START

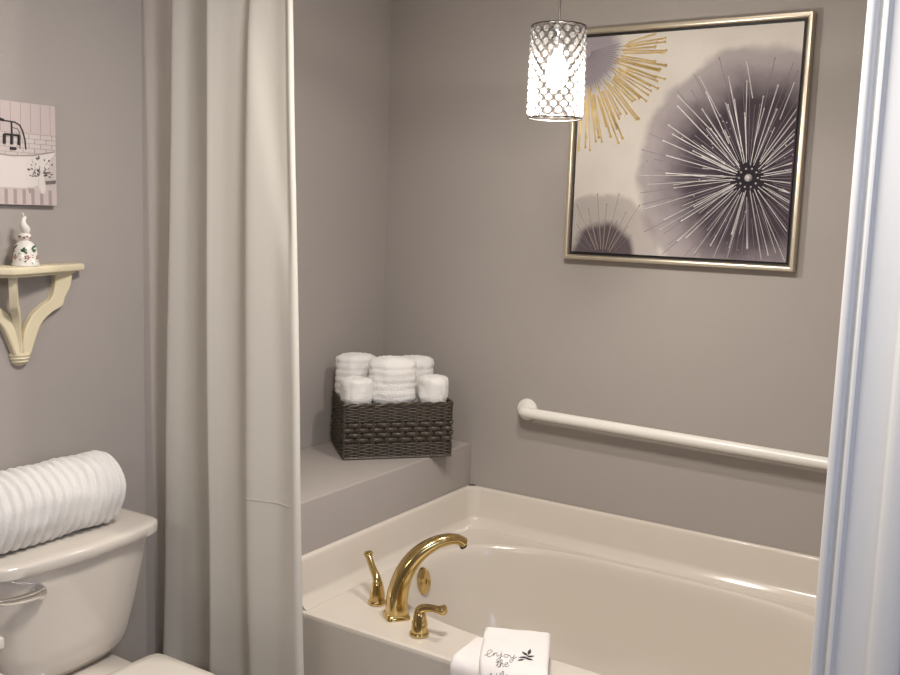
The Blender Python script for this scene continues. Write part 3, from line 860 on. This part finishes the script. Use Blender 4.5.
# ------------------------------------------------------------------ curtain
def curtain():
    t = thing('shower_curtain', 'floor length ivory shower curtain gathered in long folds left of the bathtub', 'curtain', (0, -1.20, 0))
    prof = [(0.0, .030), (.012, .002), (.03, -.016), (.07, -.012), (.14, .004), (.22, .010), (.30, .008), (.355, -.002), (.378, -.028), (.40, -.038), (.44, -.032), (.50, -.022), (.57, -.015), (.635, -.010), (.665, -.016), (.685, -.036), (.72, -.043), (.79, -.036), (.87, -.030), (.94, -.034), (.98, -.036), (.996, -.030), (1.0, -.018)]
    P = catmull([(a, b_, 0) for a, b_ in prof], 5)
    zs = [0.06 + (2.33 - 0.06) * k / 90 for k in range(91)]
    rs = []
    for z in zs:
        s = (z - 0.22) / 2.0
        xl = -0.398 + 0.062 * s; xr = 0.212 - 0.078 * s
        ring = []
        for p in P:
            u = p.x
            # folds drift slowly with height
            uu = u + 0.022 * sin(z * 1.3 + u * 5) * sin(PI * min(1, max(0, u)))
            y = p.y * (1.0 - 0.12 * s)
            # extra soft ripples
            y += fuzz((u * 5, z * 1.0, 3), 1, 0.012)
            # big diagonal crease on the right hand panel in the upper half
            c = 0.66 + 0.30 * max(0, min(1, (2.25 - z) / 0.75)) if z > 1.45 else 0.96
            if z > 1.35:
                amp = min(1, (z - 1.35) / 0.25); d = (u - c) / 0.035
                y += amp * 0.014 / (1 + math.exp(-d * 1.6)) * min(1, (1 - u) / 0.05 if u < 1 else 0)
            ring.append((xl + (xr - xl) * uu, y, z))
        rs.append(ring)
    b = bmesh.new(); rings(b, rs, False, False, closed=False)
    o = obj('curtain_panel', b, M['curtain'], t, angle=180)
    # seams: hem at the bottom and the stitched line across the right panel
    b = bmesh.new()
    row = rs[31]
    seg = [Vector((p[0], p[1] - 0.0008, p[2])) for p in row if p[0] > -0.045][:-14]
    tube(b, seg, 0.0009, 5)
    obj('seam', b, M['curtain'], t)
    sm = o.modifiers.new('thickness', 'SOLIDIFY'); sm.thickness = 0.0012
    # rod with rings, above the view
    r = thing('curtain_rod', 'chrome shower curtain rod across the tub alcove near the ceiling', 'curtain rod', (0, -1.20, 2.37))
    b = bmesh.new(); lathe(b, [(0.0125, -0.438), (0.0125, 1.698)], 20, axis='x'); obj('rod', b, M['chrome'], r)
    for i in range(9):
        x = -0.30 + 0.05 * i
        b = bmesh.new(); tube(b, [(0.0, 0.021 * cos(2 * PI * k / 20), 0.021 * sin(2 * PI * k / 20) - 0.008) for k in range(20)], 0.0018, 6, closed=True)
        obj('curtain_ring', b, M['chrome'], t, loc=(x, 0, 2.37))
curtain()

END
START

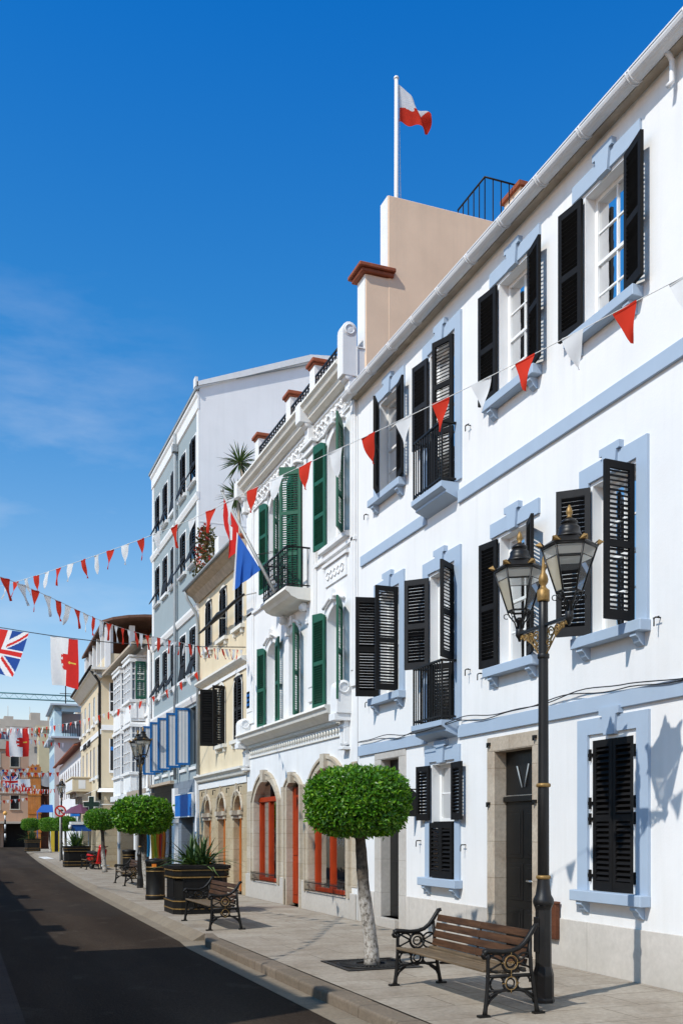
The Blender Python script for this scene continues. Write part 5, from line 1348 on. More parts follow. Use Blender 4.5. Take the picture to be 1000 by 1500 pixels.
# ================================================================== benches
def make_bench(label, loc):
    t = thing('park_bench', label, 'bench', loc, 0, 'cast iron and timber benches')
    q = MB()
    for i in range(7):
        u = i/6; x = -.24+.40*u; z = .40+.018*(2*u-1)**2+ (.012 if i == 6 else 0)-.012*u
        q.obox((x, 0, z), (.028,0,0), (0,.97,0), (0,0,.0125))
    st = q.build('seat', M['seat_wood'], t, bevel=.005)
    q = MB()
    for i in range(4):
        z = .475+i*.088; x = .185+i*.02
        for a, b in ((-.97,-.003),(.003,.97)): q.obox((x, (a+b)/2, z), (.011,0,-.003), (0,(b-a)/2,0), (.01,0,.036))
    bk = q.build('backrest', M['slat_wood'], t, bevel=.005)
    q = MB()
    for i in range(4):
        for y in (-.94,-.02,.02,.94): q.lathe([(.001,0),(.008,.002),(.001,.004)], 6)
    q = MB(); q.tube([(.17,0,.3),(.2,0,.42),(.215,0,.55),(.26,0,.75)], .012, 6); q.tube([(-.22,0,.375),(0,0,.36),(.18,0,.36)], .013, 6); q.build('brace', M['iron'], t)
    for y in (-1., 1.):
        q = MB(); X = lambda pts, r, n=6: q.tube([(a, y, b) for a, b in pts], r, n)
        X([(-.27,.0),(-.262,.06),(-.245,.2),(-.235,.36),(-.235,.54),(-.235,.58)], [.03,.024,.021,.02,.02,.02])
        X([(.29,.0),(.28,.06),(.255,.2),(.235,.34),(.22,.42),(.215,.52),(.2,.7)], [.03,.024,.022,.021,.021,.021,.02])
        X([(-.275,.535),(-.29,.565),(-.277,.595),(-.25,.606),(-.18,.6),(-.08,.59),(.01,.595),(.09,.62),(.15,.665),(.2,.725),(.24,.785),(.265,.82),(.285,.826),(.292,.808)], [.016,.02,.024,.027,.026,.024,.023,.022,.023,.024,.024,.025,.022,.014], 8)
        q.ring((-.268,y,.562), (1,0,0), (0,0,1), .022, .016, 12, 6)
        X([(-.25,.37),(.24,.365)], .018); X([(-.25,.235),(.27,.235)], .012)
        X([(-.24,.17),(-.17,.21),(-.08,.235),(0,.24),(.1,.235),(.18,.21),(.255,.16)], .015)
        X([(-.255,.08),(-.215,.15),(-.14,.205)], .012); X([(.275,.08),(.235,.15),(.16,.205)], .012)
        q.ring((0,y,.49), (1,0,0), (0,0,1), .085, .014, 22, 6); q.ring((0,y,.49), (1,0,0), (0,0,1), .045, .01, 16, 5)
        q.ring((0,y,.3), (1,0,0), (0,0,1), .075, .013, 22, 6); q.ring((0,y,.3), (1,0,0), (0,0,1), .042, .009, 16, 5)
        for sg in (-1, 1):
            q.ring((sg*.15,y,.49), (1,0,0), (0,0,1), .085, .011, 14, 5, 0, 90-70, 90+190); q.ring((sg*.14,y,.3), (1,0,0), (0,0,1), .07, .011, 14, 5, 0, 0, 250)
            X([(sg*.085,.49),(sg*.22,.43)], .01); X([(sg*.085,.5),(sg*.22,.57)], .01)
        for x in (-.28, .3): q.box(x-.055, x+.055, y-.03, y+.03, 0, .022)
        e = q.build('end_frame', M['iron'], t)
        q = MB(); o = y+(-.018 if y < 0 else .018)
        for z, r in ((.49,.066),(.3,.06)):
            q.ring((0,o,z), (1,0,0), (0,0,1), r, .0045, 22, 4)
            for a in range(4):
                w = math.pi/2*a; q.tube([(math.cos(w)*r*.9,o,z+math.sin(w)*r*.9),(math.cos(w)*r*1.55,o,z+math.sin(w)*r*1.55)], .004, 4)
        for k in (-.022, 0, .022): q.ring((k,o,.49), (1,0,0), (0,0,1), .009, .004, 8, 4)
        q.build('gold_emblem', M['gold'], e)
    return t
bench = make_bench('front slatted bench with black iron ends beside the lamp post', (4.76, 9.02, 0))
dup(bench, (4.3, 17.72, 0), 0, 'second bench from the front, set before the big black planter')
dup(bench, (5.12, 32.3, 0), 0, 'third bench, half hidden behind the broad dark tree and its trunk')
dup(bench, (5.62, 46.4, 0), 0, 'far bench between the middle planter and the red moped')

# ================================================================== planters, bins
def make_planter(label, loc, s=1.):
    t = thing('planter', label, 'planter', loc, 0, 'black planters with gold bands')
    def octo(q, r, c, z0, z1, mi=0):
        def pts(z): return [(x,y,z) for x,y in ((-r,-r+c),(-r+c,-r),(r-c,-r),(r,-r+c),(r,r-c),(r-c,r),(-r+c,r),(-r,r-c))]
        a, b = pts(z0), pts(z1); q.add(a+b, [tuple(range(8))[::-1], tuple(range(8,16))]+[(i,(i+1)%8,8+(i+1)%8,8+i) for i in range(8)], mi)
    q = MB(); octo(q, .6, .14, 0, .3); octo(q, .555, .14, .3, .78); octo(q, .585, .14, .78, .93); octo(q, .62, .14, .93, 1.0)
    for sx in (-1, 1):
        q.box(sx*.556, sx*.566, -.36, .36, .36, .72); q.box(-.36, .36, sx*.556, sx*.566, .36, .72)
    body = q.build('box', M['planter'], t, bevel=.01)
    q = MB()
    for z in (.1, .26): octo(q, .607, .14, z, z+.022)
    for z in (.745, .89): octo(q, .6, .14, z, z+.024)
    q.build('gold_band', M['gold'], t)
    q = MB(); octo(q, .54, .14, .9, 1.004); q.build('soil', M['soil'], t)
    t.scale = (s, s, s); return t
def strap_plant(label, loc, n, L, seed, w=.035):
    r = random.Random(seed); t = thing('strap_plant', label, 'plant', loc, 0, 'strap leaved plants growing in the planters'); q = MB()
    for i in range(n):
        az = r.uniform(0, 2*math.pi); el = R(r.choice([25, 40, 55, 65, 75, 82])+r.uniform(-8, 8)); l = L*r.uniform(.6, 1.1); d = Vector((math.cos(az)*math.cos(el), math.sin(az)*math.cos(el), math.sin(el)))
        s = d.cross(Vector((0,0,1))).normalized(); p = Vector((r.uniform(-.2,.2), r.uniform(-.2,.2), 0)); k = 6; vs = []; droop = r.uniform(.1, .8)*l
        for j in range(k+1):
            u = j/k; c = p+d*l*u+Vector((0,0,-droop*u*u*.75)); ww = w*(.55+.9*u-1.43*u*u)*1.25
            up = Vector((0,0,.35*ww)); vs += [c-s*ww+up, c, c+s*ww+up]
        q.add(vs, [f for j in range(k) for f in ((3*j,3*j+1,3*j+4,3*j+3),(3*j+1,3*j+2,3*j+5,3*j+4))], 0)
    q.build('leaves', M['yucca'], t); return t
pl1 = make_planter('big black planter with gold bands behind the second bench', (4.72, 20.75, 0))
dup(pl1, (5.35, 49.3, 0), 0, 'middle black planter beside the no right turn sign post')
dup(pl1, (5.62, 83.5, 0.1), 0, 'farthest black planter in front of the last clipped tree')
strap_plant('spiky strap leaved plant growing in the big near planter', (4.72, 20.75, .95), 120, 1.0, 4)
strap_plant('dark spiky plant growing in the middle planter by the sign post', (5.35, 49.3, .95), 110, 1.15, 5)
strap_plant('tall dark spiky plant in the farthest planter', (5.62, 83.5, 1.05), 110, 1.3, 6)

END

Pull out every line in the data above that has the word "continues".

Result of this task:
The Blender Python script for this scene continues. Write part 3, from line 860 on. This part finishes the script. Use Blender 4.5.
The Blender Python script for this scene continues. Write part 5, from line 1348 on. More parts follow. Use Blender 4.5. Take the picture to be 1000 by 1500 pixels.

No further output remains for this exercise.